Thursday, July 25, 2024

Indian Peaks

Arrive early, when only a few cars litter the parking lot, a cool mountain air lingering along ankles. You don't know where you are meant to be going, take screenshots of trailheads before cell service disappears into the valleys below. The dog stops in every stream to frolic, you stare at pine trees and wonder why you haven't fallen in love with this iteration of wilderness yet. 

It's not for lack of trying. 

A few miles in, the trail begins to climb. Up, up, toward the treeline, toward the sky, switchbacks across flowering meadows and babbling brooks, patches of snow strewn like afterthoughts, and then, around a particularly treacherous corner, an alpine lake appears at the feet of cragged peaks. Someone once told me if the Appalachians were comforting grandparents, the Rocky Mountains were unruly teenagers, and I can see the resemblance. So much to prove, so much ending up only half right. 

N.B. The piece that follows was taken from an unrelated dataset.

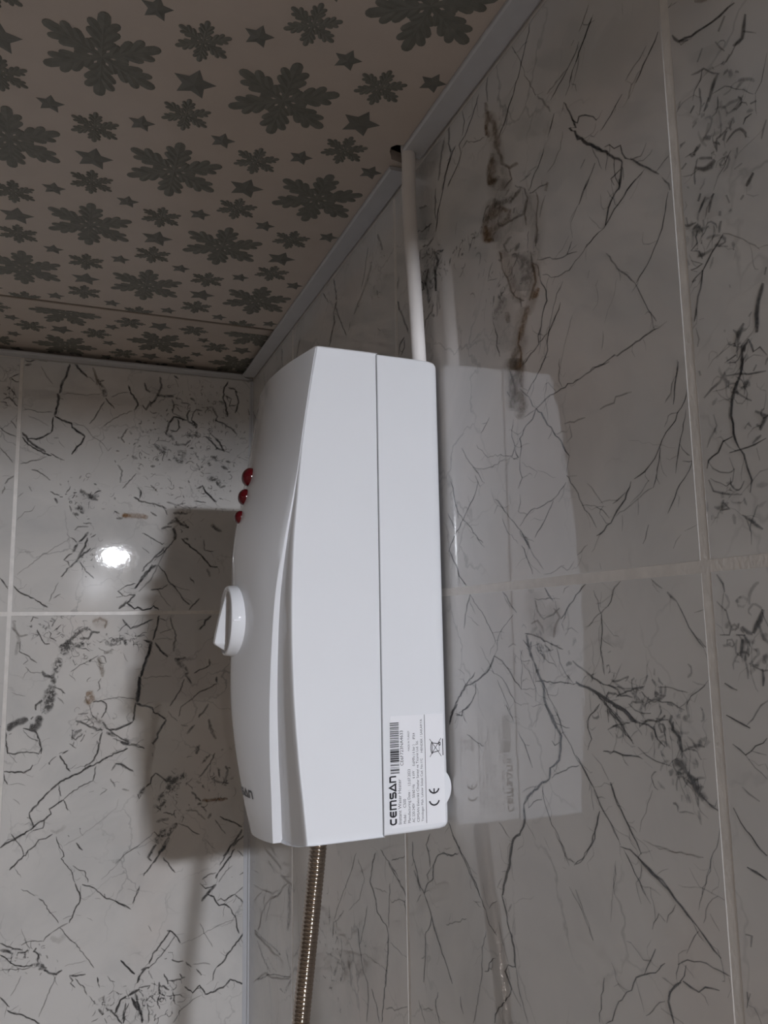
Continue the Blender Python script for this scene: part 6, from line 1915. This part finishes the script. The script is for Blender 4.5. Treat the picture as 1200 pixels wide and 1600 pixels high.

The last mile before we reach the car, the dog is running: she sees the end in sight. (She sleeps the whole way home.) I was won over, for a moment, by the high mountains, but when we reach the outskirts of civilization, the wildfire smoggy valley floor, the perpetual afternoon overcast, it blows off me like dirt on the trail. 

My time in COlorado comes to an end. 

I haven't words yet for what to make of it.